Ron Hunter wouldn’t comment on the officiating after the game. But he said that is he aggravated with something/someone. I tried to get him to talk after the post-game interview, but again he wouldn’t, which is rare for him.

I presume that the people he refers to in the video are the Sun Belt’s head of officiating and commissioner Karl Benson.

Those who follow Georgia State know that the team has been in its share of really chippy games.

I’m not absolving the Panthers of responsibility for these games escalating.

If the players would quit talking, emotions might not get out of hand. But talking isn’t the same as hard fouls or forearms into the face.

An investment needs to be made in officiating to improve the quality of the games.

Frankly, if the Sun Belt wants to improve its brand in college athletics, basketball, not football may be the route. With the advent of the college football playoff, something no Sun Belt team will likely ever get into, there is no avenue other than winning a non-conference game during the season or in a meaningless bowl to get people’s attention. But it takes a string of those over a couple of years to occur for the conference, and not the individual school, to benefit. And then, no power team will want to schedule them again.

In short, Sun Belt football is likely in stasis for a long, long time.

Basketball is different.

As Benson said in the “fixing” blog, one team making the Sweet 16 in the NCAA tournament has a huge impact because of the rarity of the occurrence. If the conference can get more than one team into the tournament and both can win, then the conference’s brand becomes instantly known and can start to develop.

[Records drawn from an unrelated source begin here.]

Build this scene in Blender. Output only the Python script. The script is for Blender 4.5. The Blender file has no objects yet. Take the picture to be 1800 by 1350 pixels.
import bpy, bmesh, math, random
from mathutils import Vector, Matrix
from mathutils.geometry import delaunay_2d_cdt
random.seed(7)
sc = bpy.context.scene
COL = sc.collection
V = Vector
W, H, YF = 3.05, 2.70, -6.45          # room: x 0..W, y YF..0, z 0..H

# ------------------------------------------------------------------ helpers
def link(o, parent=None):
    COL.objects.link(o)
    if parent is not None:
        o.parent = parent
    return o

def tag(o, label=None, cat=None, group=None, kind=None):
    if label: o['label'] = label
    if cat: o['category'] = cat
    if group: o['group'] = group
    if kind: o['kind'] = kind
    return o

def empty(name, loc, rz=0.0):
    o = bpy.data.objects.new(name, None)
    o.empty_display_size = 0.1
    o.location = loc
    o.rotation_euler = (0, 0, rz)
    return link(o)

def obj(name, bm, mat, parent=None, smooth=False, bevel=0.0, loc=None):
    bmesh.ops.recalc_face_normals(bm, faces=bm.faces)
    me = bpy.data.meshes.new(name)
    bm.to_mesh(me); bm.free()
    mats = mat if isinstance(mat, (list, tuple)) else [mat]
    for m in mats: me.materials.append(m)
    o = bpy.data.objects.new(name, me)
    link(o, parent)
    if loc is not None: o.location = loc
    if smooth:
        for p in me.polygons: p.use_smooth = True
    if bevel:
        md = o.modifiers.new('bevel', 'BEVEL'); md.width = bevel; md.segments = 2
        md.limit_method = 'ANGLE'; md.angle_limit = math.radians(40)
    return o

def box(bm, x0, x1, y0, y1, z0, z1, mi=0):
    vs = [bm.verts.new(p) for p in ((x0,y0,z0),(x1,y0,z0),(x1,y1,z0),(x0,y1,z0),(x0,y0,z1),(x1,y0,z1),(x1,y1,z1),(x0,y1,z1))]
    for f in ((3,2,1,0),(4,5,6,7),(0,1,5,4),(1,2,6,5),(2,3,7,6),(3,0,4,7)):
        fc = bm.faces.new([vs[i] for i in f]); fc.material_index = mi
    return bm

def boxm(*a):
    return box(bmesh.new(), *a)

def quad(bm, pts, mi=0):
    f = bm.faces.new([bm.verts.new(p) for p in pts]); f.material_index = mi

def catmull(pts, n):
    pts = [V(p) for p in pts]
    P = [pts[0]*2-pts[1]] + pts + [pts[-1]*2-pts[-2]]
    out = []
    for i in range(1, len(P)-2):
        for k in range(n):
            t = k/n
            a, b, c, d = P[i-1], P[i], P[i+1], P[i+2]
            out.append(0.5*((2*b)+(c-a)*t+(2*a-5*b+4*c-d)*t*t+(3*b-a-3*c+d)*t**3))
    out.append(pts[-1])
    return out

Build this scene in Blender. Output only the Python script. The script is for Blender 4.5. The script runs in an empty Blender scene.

Markus Crider. Crider doesn’t get the same attention that others on the Panthers get, but he and T.J. Shipes are the glue of the team. It was Crider who get the Panthers to calm down after the hard foul against R.J. Hunter. It was Crider who gathered the team together time after time. Plus, he can hoop. He has developed a nice 10-12 foot jumper and when he’s in the low post he has such good body control he can usually get a shot up.

And, he doesn’t mind sharing his thoughts. At one point in the first half, when Crider had the ball in the high post, he screamed to Curt Washington, “Curt, quit (messing) around.” Washington got into the post, got the ball from Crider and scored.

Crider finished with 14 points and 11 rebounds.

“He’s a warhorse,” Ron Hunter said.

The big game. Ron Hunter said the team won’t treat Thursday’s game against the Eagles any differently than any other. There are still eight more to play after it may be one reason.

Crider said it will be exciting and is looking forward to all of the Georgia State fans who are expected to travel south.

The Eagles have been the surprise of the Sun Belt this year. The Eagles were picked to finish in a tie for ninth in the preseason poll, but are outscoring conference opponents by 8.5 points per game, largely because they have the best defense in allowing just 58 points per game.

The Eagles are partially benefiting from the Sun Belt schedule. Unlike the other teams, they don’t have to play a five games in 11 days, something Arkansas State just completed. Instead, they get the typical Thursday-Saturday schedule. However, they also don’t get a long bye, which the other teams received.

The Eagles’ offense has been rolling its past few games, hitting 83 against Appalachian State and 76 against Arkansas-Little Rock.

Georgia State’s defense seems to have finally tightened up. Arkansas State hit just 20.4 percent of its shots. Only one of the Panthers’ past five opponents have shot better than 40 percent.